The eau de parfum range, a more recent development, extends the house’s olfactory world into wearable form. Spirituelle and Terre Noire — the most recently launched — are now available in 100ml, and the house offers a discovery set for those who wish to explore the range before committing. It is, characteristically, an unpretentious and practical way to approach a collection that takes some time to know well.

“Mad et Len does what the best small houses do: it makes you smell things differently. After an hour in the Galerie Vivienne boutique, the world outside seems briefly, usefully, strange.”
The Setting
One of Paris’s Great Covered Passages
The Galerie Vivienne is one of the finest of the covered passages that Paris built in the early nineteenth century as sheltered alternatives to the open street — the predecessors, in a sense, of the modern shopping arcade, but more beautiful than almost anything that came after. The gallery runs between the rue Vivienne and the rue des Petits-Champs, two minutes’ walk from the Palais-Royal, and it is maintained with a care that many of its sister passages have not received. The mosaic floors are original; the glass roof has been restored; the atmosphere, on a quiet morning, is of a Paris that still knows how to take its time.

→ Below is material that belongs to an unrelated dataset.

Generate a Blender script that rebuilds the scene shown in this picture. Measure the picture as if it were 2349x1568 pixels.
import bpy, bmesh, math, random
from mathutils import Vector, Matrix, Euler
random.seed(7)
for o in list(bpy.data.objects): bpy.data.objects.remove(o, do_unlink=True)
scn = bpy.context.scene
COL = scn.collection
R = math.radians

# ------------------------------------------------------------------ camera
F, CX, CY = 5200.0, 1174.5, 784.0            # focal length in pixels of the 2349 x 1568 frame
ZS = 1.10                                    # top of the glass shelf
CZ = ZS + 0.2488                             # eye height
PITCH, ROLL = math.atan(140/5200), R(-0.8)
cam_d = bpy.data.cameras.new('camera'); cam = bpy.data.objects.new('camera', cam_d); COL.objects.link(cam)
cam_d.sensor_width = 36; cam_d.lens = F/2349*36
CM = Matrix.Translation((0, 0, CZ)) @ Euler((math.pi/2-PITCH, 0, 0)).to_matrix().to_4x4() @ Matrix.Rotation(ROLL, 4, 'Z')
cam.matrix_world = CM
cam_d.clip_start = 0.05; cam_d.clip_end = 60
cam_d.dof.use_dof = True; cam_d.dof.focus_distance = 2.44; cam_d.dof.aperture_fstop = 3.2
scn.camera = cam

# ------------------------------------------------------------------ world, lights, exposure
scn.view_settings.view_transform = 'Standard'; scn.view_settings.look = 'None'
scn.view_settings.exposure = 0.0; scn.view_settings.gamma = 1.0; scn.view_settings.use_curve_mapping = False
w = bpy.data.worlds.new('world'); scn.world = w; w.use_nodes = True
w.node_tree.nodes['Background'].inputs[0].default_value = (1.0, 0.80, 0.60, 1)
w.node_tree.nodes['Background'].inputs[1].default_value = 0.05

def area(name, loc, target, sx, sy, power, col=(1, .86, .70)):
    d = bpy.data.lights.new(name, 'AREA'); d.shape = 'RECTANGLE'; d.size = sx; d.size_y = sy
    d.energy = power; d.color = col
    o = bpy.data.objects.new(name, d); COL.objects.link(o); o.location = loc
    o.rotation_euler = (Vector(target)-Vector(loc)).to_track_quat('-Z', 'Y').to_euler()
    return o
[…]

The other tenants of the gallery — an excellent wine shop, a fine antiquarian bookseller, a handful of specialist boutiques — complement Mad et Len rather than competing with it. A visit that begins at the fragrance house and moves through the gallery before emerging into the Palais-Royal gardens makes one of the more pleasurable hours Paris offers to those who are not in a hurry. The Bibliothèque Nationale de France’s Richelieu site, with its extraordinary reading rooms and exhibition spaces, is a short walk away; so is the Place des Victoires, one of the finest royal squares in the city.
Our View
The Vintage Voyagers France Perspective
Mad et Len sits at an interesting intersection for our clients: it is a contemporary house, founded in living memory, but it draws on materials, formats, and an aesthetic sensibility that connect it directly to the French craft tradition we seek out across all our itineraries. The mineral potpourri is a medieval format. The iron vessels recall the apothecary’s workshop. The scents — resin, earth, smoke, wax — are those of old buildings, old forests, old trades. There is nothing nostalgic about the house; it is entirely of the present. But it knows where it comes from.

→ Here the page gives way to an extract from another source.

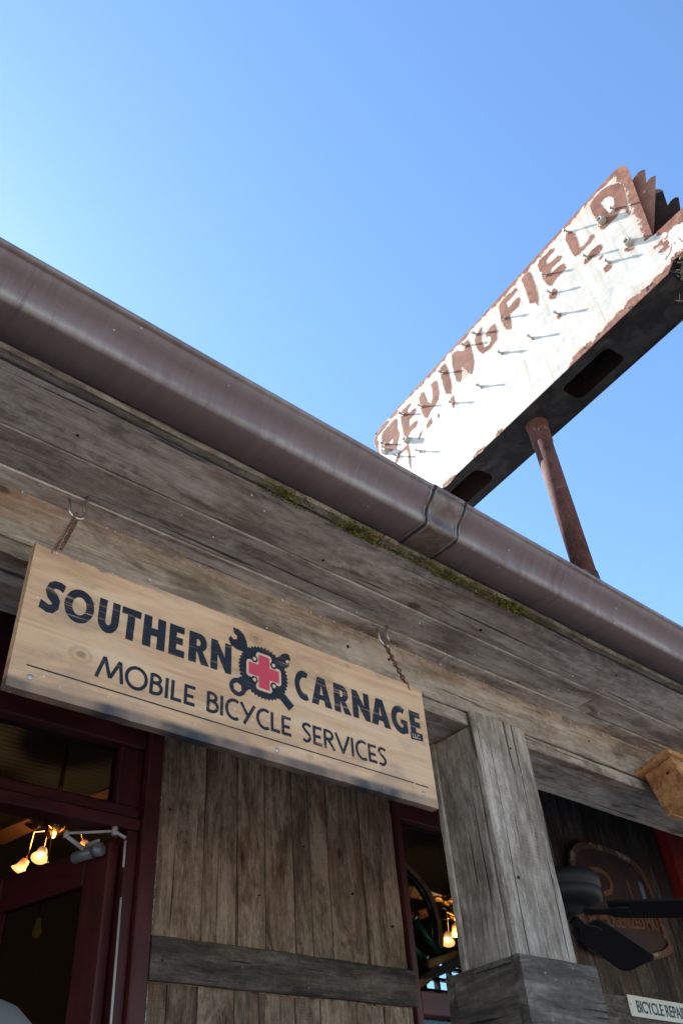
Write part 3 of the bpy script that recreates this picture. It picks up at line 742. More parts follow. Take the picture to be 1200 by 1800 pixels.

We pair Mad et Len with the Galerie Vivienne itself as a destination, and with the Palais-Royal quarter more broadly, as part of an itinerary focused on the 1st and 2nd arrondissements — a part of Paris that rewards slow exploration on foot and contains, within a compact area, some of the most concentrated evidence of French material culture that the city offers. For clients traveling with a particular interest in fragrance, we can arrange time at both Mad et Len and Oriza L. Legrand on the same day: two houses that could not be more different in age, approach, and aesthetic, and that together give an unusually complete picture of what French perfumery, at its most serious, looks like.